Это такой трюизм, что его необязательно передавать словами. Было бы удивительно, если бы это оказалось неверно. Уже сам свободный рынок — или то, что его напоминает, — принуждает к такому выводу.

Корр.: В журнале «Зет» Эд Герман размышляет о живучести идеи о свободе прессы.

Эд совершенно прав в своей предпосылке: значение имеют желания людей, владеющих прессой и контролирующих ее. Только я не совсем с ним согласен в части их нелиберальности. По-моему, такие общенациональные газеты, как «Вашингтон пост» и «Нью-Йорк таймс», отвечают определению либеральности. Иногда я даже согласен с тем, что там пишут.
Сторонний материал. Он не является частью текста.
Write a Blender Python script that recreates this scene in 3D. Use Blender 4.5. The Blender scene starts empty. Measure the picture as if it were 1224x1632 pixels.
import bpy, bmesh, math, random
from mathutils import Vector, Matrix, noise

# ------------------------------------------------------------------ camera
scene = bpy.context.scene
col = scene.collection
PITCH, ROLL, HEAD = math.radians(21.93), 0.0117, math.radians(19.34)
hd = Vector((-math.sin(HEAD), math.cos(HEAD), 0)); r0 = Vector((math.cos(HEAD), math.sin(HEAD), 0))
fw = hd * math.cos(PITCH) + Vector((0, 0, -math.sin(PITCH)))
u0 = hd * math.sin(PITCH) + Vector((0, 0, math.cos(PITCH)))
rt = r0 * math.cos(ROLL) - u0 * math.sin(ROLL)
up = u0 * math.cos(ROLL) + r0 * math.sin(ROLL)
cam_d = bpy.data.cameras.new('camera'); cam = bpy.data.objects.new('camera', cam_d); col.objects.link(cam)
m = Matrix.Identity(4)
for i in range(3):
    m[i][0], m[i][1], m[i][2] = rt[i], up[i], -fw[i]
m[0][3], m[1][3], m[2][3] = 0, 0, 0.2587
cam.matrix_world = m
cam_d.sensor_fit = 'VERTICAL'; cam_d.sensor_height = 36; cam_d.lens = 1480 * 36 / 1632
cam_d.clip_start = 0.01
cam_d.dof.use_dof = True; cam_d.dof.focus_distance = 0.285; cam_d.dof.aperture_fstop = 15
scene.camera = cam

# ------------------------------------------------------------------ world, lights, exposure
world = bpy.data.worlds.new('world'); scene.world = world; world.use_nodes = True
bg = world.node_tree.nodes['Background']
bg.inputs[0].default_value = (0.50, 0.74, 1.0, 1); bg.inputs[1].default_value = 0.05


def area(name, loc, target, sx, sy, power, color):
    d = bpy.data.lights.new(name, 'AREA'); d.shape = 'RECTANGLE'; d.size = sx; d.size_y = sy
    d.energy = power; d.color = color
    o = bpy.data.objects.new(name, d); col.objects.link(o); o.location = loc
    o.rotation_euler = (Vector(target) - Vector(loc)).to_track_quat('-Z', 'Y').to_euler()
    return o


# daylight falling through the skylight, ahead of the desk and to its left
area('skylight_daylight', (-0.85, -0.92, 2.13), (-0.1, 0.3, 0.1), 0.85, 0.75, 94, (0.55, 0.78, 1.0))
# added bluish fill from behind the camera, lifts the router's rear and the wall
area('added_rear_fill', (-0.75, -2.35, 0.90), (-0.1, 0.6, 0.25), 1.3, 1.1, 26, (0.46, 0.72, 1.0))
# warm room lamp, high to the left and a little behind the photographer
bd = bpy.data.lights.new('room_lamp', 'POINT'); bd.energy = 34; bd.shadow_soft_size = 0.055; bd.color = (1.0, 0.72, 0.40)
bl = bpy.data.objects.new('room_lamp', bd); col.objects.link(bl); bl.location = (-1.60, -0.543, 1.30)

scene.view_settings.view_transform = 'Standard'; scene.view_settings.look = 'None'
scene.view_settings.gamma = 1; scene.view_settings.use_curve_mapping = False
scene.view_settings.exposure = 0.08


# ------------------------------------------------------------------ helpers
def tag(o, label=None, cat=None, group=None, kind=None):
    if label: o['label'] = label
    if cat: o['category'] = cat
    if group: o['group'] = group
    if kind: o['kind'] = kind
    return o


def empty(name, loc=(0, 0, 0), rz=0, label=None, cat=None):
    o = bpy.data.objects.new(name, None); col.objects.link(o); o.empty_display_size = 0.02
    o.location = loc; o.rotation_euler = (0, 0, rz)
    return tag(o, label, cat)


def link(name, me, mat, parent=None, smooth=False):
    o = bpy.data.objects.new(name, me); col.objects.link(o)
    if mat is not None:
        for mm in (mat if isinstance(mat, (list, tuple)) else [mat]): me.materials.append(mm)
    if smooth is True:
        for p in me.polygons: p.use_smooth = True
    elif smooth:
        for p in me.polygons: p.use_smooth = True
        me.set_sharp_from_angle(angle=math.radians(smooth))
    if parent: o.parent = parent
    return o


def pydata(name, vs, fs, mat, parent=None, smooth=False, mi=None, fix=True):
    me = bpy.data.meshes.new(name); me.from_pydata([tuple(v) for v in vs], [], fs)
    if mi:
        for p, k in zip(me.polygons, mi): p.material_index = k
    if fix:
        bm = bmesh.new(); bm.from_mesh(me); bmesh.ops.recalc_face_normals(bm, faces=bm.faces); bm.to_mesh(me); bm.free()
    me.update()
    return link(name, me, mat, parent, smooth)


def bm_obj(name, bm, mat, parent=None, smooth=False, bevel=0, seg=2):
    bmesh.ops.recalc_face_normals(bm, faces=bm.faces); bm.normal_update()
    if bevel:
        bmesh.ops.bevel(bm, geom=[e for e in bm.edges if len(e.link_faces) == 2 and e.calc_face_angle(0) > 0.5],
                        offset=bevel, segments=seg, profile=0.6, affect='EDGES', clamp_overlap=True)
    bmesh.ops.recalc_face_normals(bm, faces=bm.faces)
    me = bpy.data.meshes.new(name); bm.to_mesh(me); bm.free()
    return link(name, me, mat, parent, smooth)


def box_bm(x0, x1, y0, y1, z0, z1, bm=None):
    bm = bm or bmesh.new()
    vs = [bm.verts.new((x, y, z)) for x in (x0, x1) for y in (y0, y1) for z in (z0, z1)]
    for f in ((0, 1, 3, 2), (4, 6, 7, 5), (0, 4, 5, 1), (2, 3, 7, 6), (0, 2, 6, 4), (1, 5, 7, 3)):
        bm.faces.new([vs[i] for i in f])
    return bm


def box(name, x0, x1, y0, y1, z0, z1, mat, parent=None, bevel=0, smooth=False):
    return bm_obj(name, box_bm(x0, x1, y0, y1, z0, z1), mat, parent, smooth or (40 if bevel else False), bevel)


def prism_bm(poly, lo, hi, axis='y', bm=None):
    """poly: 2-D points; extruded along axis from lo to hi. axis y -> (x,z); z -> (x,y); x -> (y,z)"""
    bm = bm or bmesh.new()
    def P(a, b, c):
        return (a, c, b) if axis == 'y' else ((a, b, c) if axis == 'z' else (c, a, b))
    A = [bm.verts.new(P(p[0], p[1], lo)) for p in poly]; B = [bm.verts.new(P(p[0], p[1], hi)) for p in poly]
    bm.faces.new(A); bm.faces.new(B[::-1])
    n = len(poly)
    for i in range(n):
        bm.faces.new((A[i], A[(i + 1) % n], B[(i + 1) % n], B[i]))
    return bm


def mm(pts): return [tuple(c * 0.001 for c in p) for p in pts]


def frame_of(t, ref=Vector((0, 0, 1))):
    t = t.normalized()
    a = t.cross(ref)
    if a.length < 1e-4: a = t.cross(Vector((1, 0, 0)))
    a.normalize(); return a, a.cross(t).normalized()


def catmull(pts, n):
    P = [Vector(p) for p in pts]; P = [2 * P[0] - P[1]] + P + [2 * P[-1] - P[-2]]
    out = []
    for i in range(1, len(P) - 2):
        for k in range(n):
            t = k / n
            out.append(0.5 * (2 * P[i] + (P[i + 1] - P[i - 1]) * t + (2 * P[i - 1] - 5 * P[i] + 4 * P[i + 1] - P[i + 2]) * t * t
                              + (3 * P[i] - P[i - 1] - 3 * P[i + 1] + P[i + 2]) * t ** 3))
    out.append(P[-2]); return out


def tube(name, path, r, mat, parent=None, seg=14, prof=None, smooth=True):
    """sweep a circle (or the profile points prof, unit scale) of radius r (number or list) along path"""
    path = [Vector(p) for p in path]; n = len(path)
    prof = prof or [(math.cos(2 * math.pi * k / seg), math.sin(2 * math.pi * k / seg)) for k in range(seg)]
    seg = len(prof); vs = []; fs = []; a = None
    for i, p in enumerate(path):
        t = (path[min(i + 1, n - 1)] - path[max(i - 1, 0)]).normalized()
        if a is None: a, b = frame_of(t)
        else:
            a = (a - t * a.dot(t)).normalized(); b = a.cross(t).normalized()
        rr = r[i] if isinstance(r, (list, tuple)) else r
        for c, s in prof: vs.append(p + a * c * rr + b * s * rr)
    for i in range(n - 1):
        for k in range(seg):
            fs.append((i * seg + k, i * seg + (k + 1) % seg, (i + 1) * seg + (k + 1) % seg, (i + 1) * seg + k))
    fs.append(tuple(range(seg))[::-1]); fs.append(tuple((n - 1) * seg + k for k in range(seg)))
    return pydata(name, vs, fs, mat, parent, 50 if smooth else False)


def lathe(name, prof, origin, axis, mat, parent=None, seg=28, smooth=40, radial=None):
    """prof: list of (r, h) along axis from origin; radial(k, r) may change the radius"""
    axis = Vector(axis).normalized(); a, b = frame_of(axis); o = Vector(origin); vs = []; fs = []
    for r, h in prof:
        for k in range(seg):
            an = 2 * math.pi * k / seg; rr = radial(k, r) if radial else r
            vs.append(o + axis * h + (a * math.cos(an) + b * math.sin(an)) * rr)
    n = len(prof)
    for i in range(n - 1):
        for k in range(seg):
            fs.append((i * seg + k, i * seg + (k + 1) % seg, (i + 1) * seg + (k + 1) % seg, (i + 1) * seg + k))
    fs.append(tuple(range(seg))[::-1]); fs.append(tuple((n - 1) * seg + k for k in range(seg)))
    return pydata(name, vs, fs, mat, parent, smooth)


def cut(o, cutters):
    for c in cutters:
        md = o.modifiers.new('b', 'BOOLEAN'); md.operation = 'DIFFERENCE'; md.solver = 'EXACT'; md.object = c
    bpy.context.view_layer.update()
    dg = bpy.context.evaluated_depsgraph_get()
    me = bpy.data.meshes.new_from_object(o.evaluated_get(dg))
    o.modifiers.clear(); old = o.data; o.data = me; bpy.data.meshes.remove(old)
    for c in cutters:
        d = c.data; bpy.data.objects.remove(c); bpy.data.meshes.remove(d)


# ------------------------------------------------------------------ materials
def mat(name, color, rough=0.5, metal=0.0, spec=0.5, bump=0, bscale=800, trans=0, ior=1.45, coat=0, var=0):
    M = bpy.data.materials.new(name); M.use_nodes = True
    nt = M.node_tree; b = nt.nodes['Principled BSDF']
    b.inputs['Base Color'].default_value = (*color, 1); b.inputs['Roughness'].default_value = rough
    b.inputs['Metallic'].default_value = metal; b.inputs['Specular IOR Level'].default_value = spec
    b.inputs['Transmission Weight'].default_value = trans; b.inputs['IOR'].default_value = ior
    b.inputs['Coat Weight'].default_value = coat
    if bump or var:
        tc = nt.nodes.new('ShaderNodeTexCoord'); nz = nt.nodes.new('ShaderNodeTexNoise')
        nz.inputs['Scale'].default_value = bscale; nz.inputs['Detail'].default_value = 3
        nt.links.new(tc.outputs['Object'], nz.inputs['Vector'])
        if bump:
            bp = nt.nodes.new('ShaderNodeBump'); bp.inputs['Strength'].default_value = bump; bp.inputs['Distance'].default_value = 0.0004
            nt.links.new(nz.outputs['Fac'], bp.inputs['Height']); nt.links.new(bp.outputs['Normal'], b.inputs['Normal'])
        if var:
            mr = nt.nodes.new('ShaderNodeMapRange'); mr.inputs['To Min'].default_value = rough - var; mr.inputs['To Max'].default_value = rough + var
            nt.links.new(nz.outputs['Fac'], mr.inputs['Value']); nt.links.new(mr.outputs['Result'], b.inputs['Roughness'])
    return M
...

Например, «Нью-Йорк таймс» удивила меня редакционной статьей в поддержку расширения прав рабочих в Индонезии (в противовес мнению правых, что индонезийских рабочих надо душить, потому что так на них можно больше заработать). Некоторые обозреватели «Нью-Йорк таймс», например Боб Герберт, гораздо лучше тех, кто писал в газете сорок лет назад, иногда из-под их пера выходят очень приличные статьи.

Но в целом пресса, принадлежащая к господствующей тенденции, исходит из общих предпосылок, вроде необходимости сохранения государства благоденствия для богатых. При соблюдении этих рамок существует простор для столкновения мнений, и крупные органы массовой информации вполне могут принадлежать к либеральной тенденции. Собственно, при хорошо отлаженной пропагандистской системе им там самое место.

Самый хитрый способ добиться от людей пассивности и покорности — это резко ограничить спектр допустимых мнений, зато внутри этих рамок дозволять пламенные дебаты и даже поощрять наиболее критические, диссидентские взгляды. Это дает людям ощущение торжества свободомыслия, но при этом краеугольные камни системы дополнительно укрепляются благодаря неукоснительному соблюдению пределов допустимой дискуссии.

Так что вполне позволительно спорить, должен ли «мирный процесс» на Ближнем Востоке начаться немедленно или с задержкой, уступает ли Израиль слишком много или в самый раз. Но ни в коем случае нельзя заводить речь о том факте — а ведь это неопровержимый факт, — что этот самый «мирный процесс» перечеркнул двадцать пять лет международных дипломатических усилий по признанию национальных прав обеих противоборствующих сторон и привел к торжеству американской позиции — отрицания наличия этих прав у палестинцев.